As a society, we make jokes out of the struggles that college students face. Ramen noodles are now known to be synonymous with college students because college students are notoriously broke.

As someone who recently graduated and is looking to further pursue my education, I know this is no laughing matter. I have had times when I had very little money left and used it to buy gas to get to school. I’ve even had times where I just didn’t make it to class because I could not afford to fix my car until my next paycheck.

As I continue my education, I know I will most likely have to continue making tough financial decisions. I have already had to do so in accepting my admission for a master’s program because of how much in loans I would have to take out.

Financial burden is a terrible feeling and something that is, unfortunately, common in Maine. Maine has a bill to expand the Earned Income Tax Credit. According to the Maine Center for Economic Policy, the EITC currently gives back a mere 5 percent of tax credit back to low-income Mainers. That is the lowest percentage in New England. Vermont has a rate of 36 percent. Another issue of the EITC is that it currently only benefits low-income Mainers.

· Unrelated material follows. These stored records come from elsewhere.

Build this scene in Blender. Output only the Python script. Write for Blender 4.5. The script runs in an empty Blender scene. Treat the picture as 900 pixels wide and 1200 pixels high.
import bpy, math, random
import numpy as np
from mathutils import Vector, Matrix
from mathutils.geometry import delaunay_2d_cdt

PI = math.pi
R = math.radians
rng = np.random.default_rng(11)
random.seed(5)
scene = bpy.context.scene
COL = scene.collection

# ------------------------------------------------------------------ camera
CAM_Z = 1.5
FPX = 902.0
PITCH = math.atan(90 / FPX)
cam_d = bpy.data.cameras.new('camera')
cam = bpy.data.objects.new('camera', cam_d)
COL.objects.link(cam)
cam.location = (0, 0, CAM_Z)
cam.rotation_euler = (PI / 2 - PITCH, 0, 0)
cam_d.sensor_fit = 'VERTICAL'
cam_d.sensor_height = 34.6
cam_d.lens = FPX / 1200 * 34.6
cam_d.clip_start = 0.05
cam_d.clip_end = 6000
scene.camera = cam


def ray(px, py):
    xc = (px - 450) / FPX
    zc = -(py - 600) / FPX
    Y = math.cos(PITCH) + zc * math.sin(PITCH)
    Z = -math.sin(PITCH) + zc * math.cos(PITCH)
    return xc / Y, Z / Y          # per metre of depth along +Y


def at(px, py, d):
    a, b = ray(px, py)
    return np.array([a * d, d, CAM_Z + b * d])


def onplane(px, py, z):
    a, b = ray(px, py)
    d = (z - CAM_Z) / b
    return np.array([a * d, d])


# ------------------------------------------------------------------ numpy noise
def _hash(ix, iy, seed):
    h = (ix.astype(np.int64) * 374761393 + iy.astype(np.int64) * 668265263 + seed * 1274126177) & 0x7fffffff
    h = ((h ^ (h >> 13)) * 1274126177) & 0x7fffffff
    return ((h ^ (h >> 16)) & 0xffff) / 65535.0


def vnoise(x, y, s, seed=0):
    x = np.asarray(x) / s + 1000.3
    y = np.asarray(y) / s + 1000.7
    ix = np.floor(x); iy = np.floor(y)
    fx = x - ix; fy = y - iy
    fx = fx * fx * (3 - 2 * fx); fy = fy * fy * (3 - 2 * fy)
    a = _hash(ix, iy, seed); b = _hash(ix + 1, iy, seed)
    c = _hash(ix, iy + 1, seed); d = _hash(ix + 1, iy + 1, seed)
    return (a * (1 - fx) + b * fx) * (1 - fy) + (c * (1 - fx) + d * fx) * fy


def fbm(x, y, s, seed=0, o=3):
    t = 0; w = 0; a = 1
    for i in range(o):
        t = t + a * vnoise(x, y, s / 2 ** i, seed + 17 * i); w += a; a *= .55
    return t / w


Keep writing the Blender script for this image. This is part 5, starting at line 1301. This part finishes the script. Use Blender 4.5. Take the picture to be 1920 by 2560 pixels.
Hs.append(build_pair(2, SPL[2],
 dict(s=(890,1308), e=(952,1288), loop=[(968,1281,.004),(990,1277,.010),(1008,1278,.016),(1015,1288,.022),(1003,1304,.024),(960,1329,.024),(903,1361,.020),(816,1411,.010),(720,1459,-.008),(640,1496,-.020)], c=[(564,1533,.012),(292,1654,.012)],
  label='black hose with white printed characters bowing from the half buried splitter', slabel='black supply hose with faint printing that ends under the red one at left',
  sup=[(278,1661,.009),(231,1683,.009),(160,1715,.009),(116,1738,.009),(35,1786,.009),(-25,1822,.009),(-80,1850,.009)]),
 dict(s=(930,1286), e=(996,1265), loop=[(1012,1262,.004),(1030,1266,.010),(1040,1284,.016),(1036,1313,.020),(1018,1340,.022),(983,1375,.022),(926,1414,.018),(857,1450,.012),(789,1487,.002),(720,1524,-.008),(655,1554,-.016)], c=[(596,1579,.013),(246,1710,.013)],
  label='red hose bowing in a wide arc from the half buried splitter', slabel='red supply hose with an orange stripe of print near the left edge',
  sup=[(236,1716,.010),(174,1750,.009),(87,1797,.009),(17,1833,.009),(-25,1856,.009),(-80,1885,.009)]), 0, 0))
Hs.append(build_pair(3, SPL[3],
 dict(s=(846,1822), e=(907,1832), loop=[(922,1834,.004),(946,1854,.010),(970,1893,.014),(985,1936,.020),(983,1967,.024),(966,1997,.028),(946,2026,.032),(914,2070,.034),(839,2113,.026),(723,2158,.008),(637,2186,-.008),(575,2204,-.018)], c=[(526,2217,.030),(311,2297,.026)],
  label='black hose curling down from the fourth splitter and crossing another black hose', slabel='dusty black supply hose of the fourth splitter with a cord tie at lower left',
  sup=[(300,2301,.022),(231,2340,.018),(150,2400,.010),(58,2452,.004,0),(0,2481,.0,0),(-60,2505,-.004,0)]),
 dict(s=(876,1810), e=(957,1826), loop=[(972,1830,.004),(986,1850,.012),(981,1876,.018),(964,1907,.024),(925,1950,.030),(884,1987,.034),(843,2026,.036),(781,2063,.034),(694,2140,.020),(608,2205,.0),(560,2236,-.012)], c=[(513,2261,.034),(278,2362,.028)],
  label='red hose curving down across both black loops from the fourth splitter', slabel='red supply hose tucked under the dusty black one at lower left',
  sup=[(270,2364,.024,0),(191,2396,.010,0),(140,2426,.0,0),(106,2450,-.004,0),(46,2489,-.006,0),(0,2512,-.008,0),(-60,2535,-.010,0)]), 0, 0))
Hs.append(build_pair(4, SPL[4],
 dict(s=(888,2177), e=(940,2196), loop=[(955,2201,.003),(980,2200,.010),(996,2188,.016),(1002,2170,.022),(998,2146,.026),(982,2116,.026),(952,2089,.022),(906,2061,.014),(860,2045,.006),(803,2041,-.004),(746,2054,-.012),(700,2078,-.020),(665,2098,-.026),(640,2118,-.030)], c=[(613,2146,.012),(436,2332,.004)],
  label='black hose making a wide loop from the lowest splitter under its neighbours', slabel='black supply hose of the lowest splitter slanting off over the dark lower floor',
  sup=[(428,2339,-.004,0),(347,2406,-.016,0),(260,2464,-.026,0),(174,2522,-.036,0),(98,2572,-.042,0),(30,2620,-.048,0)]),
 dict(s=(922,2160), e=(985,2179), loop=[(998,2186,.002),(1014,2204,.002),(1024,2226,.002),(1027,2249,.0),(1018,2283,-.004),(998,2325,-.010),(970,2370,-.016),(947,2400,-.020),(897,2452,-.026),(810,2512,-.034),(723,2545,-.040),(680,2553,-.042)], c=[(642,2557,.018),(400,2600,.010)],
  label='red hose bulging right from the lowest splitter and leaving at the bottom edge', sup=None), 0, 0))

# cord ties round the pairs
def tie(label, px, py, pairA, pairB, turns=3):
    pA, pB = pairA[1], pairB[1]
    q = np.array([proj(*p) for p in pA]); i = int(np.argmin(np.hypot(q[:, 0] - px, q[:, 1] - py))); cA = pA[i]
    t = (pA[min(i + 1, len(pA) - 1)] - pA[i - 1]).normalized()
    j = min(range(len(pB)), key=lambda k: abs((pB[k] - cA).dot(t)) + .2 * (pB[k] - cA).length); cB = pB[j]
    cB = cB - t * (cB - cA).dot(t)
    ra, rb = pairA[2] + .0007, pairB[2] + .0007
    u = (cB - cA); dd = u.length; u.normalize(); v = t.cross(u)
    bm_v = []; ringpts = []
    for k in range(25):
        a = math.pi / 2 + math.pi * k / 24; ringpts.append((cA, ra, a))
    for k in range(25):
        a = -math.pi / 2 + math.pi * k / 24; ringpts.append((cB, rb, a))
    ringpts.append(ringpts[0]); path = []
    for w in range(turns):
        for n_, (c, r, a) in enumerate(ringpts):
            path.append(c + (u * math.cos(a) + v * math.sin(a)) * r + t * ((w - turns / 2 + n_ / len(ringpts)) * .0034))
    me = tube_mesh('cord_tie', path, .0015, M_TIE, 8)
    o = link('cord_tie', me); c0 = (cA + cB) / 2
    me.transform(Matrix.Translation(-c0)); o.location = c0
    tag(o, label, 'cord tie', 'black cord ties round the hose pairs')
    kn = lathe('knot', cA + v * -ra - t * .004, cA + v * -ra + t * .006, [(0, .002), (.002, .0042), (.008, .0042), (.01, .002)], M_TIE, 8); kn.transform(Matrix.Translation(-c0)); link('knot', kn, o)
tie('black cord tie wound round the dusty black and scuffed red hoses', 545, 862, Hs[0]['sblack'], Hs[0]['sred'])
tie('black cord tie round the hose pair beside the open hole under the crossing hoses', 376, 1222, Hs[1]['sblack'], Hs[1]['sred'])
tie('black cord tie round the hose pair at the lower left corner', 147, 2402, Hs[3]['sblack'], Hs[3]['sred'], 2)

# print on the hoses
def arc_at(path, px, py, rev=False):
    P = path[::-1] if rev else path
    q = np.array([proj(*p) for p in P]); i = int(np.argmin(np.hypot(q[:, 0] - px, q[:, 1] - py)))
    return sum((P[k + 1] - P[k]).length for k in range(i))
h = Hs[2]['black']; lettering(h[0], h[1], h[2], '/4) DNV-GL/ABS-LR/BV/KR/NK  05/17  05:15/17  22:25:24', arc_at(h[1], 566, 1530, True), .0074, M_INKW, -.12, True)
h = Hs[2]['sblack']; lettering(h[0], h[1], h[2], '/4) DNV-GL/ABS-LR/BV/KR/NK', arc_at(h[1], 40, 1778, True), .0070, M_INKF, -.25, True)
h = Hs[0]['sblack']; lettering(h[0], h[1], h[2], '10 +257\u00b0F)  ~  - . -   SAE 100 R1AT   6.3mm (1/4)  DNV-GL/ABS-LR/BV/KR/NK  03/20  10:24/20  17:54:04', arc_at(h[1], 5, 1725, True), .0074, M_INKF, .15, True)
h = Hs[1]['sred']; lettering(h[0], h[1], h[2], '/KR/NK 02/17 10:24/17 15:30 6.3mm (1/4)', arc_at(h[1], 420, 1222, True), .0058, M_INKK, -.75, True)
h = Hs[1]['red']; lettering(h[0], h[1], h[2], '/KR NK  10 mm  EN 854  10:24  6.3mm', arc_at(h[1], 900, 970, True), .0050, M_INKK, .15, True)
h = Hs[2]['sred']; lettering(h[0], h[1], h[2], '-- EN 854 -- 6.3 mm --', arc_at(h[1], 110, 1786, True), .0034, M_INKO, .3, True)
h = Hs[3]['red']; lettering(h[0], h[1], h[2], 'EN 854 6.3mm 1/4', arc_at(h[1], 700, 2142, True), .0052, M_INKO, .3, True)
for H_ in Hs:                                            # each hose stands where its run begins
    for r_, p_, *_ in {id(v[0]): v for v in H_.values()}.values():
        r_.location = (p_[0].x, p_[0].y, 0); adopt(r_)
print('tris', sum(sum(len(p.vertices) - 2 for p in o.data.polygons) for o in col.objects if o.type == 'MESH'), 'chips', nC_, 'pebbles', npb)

With this expansion, the percentage will increase to 23 percent and a much larger scope of Maine’s population will benefit from it. This expansion will help approximately 177,000 Maine households, from our college students to married couples with three dependent children.

Our community is realizing that even those who do not qualify as low-income need help as well. This is a time for change. Let’s take this opportunity and help make Maine a better place to live. Let’s make Maine the way life should be.